Looking at the pile of rejected notebooks in front of me causes me to wonder how they might reflect my own life. Here, an unlined one purchased on the allure of its beautiful cover and the hope that I will somehow become the woman who annotates her writing with beautiful line drawings. I am not that woman. The sober, bottle green leather jacketed one with the too close together lines that came home with me in the dead of winter when everything felt pale and constricted due to the cold. The one I received as a gift and began using despite knowing it wasn’t quite ‘me’. The beautiful, gilt hardback full of astrological symbols I long to understand but probably never will; too heavy to transport.
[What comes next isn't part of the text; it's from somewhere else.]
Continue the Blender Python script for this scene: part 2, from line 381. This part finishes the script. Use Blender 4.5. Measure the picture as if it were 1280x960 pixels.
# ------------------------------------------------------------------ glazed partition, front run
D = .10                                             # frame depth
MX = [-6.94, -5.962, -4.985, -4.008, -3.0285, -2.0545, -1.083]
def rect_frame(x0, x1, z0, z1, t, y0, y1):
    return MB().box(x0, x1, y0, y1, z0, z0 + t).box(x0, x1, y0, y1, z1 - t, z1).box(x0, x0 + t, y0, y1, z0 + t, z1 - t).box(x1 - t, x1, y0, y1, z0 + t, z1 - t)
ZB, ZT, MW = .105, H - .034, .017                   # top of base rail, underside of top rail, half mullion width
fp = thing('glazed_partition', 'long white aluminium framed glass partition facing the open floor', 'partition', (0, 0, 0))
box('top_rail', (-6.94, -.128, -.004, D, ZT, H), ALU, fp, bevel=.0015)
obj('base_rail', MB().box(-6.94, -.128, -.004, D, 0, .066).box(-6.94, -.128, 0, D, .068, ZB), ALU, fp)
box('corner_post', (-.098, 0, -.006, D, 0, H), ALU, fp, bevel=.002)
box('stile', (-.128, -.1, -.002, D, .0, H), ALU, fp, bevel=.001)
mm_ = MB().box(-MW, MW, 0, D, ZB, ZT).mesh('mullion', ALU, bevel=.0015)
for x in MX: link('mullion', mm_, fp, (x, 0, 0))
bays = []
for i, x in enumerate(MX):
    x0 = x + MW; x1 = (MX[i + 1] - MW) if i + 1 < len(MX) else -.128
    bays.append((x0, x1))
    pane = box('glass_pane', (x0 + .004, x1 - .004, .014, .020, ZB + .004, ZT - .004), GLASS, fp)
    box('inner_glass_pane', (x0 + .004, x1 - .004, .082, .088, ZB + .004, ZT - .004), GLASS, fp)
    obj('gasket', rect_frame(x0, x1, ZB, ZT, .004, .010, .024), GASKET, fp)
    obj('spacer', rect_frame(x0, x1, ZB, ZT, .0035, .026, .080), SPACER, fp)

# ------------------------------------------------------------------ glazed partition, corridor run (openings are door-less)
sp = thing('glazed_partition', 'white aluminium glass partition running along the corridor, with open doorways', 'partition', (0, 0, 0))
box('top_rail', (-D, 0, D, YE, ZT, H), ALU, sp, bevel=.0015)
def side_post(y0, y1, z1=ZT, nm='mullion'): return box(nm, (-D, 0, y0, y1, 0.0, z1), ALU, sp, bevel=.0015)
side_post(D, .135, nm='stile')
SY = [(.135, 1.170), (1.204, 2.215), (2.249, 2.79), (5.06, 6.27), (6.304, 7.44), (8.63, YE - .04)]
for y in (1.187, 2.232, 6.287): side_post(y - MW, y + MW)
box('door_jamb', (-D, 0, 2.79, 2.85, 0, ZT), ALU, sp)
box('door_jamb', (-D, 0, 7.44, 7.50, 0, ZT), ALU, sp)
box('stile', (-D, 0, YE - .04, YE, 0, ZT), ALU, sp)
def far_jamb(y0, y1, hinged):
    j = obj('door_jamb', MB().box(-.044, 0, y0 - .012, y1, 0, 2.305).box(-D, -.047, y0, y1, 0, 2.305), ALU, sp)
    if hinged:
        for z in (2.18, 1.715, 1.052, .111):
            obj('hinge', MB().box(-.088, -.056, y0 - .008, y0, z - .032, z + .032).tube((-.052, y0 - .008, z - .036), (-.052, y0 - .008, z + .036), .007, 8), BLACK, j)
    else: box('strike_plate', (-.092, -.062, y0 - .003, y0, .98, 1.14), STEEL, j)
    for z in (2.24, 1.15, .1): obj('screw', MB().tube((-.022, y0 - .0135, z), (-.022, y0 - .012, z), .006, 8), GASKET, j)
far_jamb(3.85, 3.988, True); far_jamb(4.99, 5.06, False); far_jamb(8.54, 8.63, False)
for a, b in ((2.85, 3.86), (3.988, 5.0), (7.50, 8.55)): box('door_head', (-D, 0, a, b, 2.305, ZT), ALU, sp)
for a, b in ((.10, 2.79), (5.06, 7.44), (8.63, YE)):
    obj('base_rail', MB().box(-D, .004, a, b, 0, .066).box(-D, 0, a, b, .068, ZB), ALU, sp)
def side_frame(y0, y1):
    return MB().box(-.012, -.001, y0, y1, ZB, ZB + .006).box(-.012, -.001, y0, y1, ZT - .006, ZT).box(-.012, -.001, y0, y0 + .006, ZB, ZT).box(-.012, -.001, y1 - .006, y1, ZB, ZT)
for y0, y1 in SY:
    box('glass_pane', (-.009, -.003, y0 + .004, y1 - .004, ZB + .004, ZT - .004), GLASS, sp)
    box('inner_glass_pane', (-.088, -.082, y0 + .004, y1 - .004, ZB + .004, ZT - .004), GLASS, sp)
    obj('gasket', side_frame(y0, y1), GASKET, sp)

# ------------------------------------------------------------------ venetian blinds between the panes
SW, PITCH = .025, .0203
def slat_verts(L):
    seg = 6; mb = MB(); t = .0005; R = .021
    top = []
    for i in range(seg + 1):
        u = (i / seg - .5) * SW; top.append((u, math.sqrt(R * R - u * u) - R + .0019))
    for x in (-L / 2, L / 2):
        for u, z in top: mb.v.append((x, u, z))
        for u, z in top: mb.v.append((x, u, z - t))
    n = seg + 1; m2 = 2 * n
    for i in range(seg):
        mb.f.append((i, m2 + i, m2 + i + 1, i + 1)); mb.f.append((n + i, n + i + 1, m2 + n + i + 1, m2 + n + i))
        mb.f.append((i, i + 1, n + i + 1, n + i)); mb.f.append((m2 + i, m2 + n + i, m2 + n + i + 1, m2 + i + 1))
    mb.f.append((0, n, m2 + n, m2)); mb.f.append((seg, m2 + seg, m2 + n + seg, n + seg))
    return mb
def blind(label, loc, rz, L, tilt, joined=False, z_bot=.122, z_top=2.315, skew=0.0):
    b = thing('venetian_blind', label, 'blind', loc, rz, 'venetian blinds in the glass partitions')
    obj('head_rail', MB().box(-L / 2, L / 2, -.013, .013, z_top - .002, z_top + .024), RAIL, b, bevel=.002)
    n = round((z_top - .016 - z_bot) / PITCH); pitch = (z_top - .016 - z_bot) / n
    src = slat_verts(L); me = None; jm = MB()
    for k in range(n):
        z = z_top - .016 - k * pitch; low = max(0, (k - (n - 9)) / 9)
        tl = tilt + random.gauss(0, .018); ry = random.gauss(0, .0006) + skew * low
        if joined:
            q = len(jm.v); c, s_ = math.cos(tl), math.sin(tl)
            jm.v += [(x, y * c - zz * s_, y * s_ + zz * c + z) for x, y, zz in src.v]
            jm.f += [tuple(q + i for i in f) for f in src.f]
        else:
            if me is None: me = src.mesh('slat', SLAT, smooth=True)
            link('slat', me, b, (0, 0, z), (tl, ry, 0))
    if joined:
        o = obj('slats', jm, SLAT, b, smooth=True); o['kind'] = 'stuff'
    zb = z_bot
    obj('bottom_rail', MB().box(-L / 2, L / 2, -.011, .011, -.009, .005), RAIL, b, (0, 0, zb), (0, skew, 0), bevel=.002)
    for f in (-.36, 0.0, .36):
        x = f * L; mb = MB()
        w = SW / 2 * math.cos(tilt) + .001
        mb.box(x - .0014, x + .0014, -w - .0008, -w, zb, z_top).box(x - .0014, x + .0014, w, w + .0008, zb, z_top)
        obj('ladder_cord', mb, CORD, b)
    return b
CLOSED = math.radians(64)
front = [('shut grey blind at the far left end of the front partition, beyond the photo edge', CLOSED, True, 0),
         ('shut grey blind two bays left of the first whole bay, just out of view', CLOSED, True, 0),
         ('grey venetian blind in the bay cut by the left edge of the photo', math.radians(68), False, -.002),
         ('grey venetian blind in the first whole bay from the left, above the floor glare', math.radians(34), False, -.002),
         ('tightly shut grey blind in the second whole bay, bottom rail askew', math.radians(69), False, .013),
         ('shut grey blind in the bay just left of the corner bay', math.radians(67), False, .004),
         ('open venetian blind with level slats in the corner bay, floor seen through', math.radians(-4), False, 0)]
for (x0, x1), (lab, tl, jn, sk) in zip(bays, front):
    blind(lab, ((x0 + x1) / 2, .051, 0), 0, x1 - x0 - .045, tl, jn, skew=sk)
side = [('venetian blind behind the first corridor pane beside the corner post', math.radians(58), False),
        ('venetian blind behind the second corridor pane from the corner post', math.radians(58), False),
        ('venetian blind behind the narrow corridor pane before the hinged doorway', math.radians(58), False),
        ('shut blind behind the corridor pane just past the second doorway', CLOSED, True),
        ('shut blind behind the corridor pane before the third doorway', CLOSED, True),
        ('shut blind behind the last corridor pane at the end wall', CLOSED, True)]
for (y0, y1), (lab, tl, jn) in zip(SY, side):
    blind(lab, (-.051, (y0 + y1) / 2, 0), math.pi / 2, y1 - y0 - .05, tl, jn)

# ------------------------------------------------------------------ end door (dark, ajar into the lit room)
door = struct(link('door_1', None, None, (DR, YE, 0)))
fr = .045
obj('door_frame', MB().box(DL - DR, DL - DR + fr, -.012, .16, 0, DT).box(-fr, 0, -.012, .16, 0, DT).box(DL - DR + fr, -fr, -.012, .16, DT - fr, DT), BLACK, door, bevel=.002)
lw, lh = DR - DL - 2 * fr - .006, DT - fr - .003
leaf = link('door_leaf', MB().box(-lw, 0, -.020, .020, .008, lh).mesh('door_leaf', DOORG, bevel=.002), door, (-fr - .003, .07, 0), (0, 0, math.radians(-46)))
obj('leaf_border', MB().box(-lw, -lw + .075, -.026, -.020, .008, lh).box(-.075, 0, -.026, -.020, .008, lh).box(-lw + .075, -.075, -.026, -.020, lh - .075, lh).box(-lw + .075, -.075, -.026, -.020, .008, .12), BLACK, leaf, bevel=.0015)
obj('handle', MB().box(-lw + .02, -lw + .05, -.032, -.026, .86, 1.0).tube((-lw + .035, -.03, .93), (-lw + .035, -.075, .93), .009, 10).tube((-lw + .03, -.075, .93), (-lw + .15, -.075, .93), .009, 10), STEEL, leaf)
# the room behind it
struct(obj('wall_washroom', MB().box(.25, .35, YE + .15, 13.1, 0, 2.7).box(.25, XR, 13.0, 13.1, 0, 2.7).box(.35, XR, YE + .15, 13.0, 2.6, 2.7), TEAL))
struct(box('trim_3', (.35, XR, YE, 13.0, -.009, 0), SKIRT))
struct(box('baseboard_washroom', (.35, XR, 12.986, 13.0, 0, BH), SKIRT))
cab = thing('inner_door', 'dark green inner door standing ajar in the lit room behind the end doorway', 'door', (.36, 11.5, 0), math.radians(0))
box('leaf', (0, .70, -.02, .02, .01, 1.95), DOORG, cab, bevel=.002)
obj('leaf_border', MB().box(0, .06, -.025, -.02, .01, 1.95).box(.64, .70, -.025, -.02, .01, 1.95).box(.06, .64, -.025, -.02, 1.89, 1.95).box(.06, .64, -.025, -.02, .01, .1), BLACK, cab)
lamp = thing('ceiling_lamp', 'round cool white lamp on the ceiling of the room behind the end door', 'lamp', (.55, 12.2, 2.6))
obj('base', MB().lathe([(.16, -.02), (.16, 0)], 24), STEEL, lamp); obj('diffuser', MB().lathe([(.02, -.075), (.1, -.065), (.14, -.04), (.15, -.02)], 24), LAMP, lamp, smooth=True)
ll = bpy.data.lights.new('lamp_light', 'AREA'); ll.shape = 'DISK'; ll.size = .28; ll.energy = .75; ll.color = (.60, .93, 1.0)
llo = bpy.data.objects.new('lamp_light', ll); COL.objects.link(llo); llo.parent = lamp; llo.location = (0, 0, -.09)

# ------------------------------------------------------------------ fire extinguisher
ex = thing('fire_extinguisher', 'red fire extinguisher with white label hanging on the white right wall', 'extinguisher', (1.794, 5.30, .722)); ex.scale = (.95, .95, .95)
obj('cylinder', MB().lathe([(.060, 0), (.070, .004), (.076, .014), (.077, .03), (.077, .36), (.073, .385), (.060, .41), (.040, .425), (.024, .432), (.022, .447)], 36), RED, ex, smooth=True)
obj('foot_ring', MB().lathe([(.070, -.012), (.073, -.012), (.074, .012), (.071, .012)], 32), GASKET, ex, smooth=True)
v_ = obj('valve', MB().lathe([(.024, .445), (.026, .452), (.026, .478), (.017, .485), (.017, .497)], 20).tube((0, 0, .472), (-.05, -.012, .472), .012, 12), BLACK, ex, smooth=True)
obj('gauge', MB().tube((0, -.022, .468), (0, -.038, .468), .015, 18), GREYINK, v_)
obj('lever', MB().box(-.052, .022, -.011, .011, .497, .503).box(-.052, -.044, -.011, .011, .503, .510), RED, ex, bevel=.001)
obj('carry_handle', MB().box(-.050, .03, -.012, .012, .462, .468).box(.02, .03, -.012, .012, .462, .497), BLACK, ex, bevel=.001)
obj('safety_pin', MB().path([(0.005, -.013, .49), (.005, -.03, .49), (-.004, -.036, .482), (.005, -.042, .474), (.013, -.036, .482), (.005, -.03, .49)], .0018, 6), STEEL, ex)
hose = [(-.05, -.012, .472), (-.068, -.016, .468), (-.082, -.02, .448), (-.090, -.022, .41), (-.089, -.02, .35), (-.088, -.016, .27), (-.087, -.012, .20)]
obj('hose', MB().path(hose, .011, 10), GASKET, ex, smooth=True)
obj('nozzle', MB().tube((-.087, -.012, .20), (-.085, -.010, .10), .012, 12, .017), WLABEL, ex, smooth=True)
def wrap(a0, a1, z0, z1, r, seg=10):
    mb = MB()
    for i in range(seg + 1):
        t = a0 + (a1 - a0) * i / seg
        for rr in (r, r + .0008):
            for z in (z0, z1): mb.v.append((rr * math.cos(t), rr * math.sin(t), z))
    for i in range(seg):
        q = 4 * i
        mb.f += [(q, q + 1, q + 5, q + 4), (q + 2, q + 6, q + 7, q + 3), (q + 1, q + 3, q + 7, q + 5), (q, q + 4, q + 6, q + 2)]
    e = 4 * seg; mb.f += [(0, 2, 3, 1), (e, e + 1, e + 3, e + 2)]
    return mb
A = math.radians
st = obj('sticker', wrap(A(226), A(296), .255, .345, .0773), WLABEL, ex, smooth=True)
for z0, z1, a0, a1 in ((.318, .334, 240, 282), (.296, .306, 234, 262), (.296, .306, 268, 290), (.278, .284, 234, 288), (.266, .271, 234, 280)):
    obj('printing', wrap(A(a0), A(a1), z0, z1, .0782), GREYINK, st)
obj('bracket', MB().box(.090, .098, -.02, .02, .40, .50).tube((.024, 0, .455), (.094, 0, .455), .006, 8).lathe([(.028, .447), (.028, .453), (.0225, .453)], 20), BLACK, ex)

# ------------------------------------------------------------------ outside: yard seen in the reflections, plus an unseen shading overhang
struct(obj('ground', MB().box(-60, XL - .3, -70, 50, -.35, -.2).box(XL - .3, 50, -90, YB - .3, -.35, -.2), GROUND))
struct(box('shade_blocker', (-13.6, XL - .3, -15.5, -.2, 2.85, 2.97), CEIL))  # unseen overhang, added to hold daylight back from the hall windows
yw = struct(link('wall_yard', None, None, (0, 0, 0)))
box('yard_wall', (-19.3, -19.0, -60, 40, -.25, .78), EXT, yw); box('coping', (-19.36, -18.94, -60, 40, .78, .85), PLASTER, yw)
Here is what I know about my notebook preferences based on this pile:
It has to have a soft cover
It has to be able to lie flat without too much forcing or spine cracking
It cannot contain any other printed information, no matter how intriguing
The cover must be patterned, but not too bright: muted elegance is the order of the day
The lines cannot be too close together
It must be thick enough to quell the fear of a too-flimsy notebook which runs the risk of stopping me, mid-flow, when I have hardly begun
Margins are nice
It must be light enough to transport everywhere in my bag
Once these criteria are met, the struggle to open it and begin commences. What if I immediately use a ‘wrong’ word and have to cross it out? Start with a list when a journal entry is needed? Begin planning a workshop session and supercede it with an impromptu shopping list? Just lately, I’ve been experimenting with the phrase When you jump off the cliff, the mattress will appear beneath you. It’s something I associate with the tarot card of The Fool, as he begins the journey undertaken by the 78 cards in the deck. To me, this card holds the energy of a coiled spring: poised, waiting to jump into the abyss, to step off the high diving board. It is uncomfortable, as all new beginnings should be, because otherwise, how would we gain a sense of accomplishment from their completion?
When I work with mediumship, a huge amount of trust is required. First, I have to put my logical, ‘thinking’ mind to one side while I expand my consciousness and open up. Then, I have to pay attention to whatever comes. I’m predominantly clairvoyant, meaning that I tend to ‘see’ the information I’m given, but I do also experience the other two ‘clairs’: clairsentience and clairaudience, meaning that I can also sense and hear certain information. Here’s when it can get tricky. My brain will want to intercept the information and question it: can this really be the person I’m seeing for my client? Does this symbol mean I may have to impart an answer they don’t necessarily want to hear, or may not be ready for? Just like a new notebook, I have to practise just starting. And, just like writing, once the information starts coming it can really begin to flow. There may be one or two ‘wrong turns’ where I misinterpret something –just like having to scribble out a word or phrase that doesn’t quite work–but learning to work with your intuition is exactly this: just picking something, taking a breath and starting. See where it goes.
I am currently on the precipice of several new beginnings in my work. A germ of an idea for a new novel which I am excited about; a women’s circle with a focus on developing intuition, learning of a new skill and some online offerings connected to this Substack - watch this space.
And in the meantime, if you find yourself staring at your own blank space, just pick a point, and start. You won’t regret it.